Ferrari et Lamborghini.
Votre voiture de rêve?
Je l’ai déjà. J’ai toujours été «ferrariste».
Le plus fameux de vos périples en voiture?
C’était l’été de mes 18 ans. Avec un ami d’enfance, on est parti à Cattolica, c’était mes premières vacances à la mer. En passant, on avait fait une commande de pierres naturelles pour le commerce de mon père. On a dormi une nuit au premier étage d’un hôtel de la région de Parme. A l’époque, il y avait beaucoup de vols de voitures et la nôtre, une Opel caravane, ne se fermait pas à cause des matelas qu’on avait installés pour dormir. Pour être réveillé au cas où, j’ai relié la portière à mon gros orteil avec une longue ficelle. On a bien ri.
Un cauchemar en voiture?
Je n’ai jamais vécu de cauchemar et je ne m’en souhaite pas. Mon pire souvenir, c’est un immense embouteillage entre Genève et Lausanne et des murs de neige de chaque côté, à ne pas pouvoir en ouvrir les portières. On a dû uriner dans des bouteilles.

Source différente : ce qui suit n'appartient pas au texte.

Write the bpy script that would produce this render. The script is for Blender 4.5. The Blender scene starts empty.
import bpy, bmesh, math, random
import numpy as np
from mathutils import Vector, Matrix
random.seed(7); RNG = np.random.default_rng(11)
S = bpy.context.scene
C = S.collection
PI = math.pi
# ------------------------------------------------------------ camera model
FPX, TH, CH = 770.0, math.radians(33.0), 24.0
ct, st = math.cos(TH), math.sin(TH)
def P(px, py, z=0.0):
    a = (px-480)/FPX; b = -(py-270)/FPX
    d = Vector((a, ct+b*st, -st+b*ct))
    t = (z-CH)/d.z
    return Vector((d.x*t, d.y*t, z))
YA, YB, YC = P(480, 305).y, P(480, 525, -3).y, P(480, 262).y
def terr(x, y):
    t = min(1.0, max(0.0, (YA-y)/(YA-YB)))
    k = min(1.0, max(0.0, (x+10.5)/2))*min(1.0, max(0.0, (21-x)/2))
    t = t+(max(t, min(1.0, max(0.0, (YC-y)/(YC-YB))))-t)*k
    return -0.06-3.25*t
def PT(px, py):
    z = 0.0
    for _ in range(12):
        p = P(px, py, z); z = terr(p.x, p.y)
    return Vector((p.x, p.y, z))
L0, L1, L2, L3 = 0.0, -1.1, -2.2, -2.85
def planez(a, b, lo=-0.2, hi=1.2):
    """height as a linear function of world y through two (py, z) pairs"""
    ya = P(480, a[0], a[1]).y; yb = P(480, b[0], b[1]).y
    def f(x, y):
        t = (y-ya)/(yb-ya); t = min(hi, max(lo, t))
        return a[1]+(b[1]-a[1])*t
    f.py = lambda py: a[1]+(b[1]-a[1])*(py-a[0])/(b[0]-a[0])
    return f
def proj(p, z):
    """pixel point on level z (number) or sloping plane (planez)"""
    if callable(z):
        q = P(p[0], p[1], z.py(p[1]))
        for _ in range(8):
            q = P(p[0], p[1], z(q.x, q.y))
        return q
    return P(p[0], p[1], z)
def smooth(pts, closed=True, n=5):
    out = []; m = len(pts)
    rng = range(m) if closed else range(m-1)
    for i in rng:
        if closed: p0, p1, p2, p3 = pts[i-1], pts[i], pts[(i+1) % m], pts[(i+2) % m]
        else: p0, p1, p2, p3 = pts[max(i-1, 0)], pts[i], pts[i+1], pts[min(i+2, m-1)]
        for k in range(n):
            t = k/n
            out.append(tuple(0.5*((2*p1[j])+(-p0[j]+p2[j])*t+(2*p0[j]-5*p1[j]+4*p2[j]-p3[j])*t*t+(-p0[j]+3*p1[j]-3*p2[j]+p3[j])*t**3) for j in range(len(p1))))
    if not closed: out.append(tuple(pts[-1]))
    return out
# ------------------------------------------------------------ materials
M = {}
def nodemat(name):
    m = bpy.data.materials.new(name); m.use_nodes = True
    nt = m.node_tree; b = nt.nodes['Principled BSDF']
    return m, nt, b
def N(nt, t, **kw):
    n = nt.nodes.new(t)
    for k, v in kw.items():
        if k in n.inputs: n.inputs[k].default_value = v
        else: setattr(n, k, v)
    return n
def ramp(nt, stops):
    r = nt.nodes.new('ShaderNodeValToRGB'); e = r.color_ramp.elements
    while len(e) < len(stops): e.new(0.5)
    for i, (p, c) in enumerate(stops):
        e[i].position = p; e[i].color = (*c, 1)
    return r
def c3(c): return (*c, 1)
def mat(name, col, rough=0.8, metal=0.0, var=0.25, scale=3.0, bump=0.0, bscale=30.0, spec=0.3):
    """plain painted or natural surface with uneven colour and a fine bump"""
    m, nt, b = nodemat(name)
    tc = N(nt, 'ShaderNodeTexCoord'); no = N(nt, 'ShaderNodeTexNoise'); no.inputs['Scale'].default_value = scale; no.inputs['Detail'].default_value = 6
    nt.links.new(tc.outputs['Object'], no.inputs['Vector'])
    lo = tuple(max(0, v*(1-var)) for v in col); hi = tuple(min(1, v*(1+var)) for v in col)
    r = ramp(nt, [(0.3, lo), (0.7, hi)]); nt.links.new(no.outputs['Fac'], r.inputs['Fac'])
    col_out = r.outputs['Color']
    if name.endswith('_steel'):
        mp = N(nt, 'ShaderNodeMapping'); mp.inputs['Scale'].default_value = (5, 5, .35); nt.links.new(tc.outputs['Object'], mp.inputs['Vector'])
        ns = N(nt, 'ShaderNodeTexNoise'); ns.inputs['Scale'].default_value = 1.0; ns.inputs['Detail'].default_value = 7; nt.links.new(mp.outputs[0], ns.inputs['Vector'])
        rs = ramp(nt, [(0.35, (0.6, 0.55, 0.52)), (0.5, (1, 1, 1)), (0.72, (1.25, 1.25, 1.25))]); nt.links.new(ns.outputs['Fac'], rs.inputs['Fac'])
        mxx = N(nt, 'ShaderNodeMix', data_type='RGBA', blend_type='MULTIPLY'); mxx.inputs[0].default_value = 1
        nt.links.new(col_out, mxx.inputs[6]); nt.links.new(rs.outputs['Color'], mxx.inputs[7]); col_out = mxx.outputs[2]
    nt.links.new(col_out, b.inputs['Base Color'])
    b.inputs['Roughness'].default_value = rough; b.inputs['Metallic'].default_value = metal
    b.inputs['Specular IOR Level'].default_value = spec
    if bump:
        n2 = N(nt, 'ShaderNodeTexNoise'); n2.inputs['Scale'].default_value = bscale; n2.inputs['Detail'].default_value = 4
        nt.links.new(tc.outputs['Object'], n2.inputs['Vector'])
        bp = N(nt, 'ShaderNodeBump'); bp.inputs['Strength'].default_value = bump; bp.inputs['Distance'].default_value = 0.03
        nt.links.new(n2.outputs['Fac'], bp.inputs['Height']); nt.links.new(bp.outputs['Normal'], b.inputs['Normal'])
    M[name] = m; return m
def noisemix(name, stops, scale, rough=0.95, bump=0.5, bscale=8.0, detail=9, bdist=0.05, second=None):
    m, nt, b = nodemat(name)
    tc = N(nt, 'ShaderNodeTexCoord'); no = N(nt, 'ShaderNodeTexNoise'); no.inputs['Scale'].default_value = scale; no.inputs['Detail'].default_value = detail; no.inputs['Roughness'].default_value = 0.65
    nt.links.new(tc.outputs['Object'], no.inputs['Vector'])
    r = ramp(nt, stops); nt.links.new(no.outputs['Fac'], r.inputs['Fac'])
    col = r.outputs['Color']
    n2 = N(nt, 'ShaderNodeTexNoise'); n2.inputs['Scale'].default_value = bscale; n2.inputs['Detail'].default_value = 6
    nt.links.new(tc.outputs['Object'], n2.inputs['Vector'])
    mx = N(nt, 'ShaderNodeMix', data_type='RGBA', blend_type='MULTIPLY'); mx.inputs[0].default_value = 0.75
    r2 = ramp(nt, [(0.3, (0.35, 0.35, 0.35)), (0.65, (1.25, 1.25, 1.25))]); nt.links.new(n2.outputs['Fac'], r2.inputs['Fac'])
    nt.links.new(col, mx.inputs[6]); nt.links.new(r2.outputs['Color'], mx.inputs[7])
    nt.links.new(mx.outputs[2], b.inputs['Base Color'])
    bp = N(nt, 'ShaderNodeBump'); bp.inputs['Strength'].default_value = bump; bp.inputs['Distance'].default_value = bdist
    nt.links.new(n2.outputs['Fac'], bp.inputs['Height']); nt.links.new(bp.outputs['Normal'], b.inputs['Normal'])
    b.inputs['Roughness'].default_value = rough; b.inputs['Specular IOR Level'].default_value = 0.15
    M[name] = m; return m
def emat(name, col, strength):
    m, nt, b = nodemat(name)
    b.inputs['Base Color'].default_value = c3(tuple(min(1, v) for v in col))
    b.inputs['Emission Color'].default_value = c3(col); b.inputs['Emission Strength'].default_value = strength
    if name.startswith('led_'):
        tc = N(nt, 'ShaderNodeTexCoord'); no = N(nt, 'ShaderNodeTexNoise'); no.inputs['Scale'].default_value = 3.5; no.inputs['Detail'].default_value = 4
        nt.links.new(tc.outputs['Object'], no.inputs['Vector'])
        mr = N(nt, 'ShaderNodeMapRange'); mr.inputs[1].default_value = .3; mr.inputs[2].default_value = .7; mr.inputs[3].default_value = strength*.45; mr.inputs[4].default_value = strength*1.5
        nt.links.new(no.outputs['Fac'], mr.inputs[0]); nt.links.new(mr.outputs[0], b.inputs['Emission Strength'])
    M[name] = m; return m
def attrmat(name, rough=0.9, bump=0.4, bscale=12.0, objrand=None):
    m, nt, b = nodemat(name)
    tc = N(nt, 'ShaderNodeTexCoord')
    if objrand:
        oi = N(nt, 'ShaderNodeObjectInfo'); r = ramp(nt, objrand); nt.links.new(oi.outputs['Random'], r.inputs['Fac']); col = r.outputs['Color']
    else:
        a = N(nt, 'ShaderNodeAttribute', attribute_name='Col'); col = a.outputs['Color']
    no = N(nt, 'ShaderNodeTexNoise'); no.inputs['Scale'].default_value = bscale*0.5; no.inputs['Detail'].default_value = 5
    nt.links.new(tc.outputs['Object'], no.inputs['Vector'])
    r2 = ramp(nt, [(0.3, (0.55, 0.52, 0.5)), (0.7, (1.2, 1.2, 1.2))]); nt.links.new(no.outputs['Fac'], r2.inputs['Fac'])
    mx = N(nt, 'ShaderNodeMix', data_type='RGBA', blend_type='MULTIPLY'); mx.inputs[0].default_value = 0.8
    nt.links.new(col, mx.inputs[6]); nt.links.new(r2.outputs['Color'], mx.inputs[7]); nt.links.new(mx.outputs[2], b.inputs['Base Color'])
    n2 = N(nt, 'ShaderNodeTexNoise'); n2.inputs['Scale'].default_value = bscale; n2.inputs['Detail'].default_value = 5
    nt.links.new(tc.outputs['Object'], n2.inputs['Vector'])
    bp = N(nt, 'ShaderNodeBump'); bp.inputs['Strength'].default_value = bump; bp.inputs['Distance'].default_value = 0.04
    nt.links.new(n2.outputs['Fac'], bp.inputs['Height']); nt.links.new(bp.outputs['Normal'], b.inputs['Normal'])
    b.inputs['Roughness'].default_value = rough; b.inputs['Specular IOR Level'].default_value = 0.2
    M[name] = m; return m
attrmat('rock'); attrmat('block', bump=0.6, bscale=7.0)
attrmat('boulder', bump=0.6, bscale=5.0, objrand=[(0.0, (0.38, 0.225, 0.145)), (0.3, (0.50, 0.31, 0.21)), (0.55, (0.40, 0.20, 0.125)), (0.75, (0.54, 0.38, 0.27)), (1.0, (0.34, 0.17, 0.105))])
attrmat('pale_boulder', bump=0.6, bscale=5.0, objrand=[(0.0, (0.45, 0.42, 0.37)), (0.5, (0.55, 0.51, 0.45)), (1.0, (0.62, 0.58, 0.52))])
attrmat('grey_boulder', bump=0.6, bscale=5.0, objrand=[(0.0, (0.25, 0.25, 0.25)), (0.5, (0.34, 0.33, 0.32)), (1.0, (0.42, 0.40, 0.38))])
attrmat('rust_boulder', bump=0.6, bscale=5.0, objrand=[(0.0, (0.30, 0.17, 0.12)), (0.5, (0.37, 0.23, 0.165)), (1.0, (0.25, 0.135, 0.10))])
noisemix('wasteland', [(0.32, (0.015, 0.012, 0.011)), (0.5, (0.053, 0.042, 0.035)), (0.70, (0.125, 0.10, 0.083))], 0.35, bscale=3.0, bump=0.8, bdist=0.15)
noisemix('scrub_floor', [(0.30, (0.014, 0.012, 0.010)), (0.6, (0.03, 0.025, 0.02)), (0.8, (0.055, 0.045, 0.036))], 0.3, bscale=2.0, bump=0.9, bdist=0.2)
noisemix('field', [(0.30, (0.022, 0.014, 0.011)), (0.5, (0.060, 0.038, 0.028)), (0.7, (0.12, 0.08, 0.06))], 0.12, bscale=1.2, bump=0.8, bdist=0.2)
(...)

Au volant de votre voiture, vous vous sentez …
Comme un mec qui a peur qu’on lui retire le permis.
Vivre sans voiture?
Chez nous en Valais, un grand canton avec des montagnes, c’est compliqué.
Le 30 km/h dans toutes les villes suisses, une bonne idée?
Dans les zones où il y a des enfants et des personnes à protéger, c’est une bonne idée. Après il faut voir où s’arrête la ville.
Les voitures autonomes: bonheur ou frustration?
Je serai trop vieux pour les voir. La voiture, c’est un moment d’évasion pour les gens. Pour certains, c’est un élément de charme: tu montres qui tu es à quelqu’un. Dans la voiture, il y a un côté rêve. Evidemment, c’est moins excitant d’être au fond d’un bus qu’au volant d’une Ferrari.
Qui prendriez-vous à coup sûr en auto-stop?
Ici dans la montagne, on prend facilement les gens en auto-stop, pour rendre service. Moi aussi je m’arrête régulièrement pour des auto-stoppeurs. L’autre jour, en descendant de mon chalet La Bergerie au-dessus de Martigny, j’ai pris une jeune femme qui faisait de l’auto-stop et je l’ai emmenée à la gare.
Et qui surtout pas?
Il n’y a personne que je ne prendrais pas.